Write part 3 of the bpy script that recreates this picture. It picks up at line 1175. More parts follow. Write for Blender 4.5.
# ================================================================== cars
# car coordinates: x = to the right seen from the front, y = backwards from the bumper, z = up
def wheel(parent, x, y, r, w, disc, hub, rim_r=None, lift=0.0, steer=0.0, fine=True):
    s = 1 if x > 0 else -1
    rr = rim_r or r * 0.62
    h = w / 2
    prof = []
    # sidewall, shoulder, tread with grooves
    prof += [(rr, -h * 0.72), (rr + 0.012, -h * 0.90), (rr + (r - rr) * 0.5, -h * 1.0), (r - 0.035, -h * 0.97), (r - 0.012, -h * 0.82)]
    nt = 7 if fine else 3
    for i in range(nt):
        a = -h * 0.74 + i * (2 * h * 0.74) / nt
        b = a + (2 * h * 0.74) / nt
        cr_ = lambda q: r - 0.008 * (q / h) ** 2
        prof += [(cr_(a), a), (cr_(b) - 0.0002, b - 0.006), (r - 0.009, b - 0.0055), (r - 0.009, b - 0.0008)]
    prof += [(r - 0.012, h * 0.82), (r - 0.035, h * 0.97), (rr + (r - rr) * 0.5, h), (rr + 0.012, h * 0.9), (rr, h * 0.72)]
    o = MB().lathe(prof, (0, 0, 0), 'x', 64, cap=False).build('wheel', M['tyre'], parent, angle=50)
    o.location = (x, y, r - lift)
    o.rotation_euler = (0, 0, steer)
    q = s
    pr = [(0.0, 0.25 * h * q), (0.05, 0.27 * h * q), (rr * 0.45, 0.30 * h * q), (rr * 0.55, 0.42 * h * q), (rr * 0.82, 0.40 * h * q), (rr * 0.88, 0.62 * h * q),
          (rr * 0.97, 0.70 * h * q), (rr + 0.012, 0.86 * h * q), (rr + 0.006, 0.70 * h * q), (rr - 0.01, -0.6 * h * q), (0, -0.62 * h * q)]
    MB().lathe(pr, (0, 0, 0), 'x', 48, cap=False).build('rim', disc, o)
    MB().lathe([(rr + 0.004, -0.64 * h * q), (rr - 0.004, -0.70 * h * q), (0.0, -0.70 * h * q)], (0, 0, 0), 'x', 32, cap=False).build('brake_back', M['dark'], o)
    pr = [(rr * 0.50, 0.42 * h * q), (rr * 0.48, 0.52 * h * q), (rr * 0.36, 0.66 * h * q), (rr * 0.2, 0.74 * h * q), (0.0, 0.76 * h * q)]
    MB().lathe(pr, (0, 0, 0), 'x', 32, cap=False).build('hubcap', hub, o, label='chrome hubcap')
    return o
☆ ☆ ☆
§ DIRECTIVE
Working from the material above, retype it in its entirety without change.

§ PROBLEM SOLUTION
Write part 3 of the bpy script that recreates this picture. It picks up at line 1175. More parts follow. Write for Blender 4.5.
# ================================================================== cars
# car coordinates: x = to the right seen from the front, y = backwards from the bumper, z = up
def wheel(parent, x, y, r, w, disc, hub, rim_r=None, lift=0.0, steer=0.0, fine=True):
    s = 1 if x > 0 else -1
    rr = rim_r or r * 0.62
    h = w / 2
    prof = []
    # sidewall, shoulder, tread with grooves
    prof += [(rr, -h * 0.72), (rr + 0.012, -h * 0.90), (rr + (r - rr) * 0.5, -h * 1.0), (r - 0.035, -h * 0.97), (r - 0.012, -h * 0.82)]
    nt = 7 if fine else 3
    for i in range(nt):
        a = -h * 0.74 + i * (2 * h * 0.74) / nt
        b = a + (2 * h * 0.74) / nt
        cr_ = lambda q: r - 0.008 * (q / h) ** 2
        prof += [(cr_(a), a), (cr_(b) - 0.0002, b - 0.006), (r - 0.009, b - 0.0055), (r - 0.009, b - 0.0008)]
    prof += [(r - 0.012, h * 0.82), (r - 0.035, h * 0.97), (rr + (r - rr) * 0.5, h), (rr + 0.012, h * 0.9), (rr, h * 0.72)]
    o = MB().lathe(prof, (0, 0, 0), 'x', 64, cap=False).build('wheel', M['tyre'], parent, angle=50)
    o.location = (x, y, r - lift)
    o.rotation_euler = (0, 0, steer)
    q = s
    pr = [(0.0, 0.25 * h * q), (0.05, 0.27 * h * q), (rr * 0.45, 0.30 * h * q), (rr * 0.55, 0.42 * h * q), (rr * 0.82, 0.40 * h * q), (rr * 0.88, 0.62 * h * q),
          (rr * 0.97, 0.70 * h * q), (rr + 0.012, 0.86 * h * q), (rr + 0.006, 0.70 * h * q), (rr - 0.01, -0.6 * h * q), (0, -0.62 * h * q)]
    MB().lathe(pr, (0, 0, 0), 'x', 48, cap=False).build('rim', disc, o)
    MB().lathe([(rr + 0.004, -0.64 * h * q), (rr - 0.004, -0.70 * h * q), (0.0, -0.70 * h * q)], (0, 0, 0), 'x', 32, cap=False).build('brake_back', M['dark'], o)
    pr = [(rr * 0.50, 0.42 * h * q), (rr * 0.48, 0.52 * h * q), (rr * 0.36, 0.66 * h * q), (rr * 0.2, 0.74 * h * q), (0.0, 0.76 * h * q)]
    MB().lathe(pr, (0, 0, 0), 'x', 32, cap=False).build('hubcap', hub, o, label='chrome hubcap')
    return o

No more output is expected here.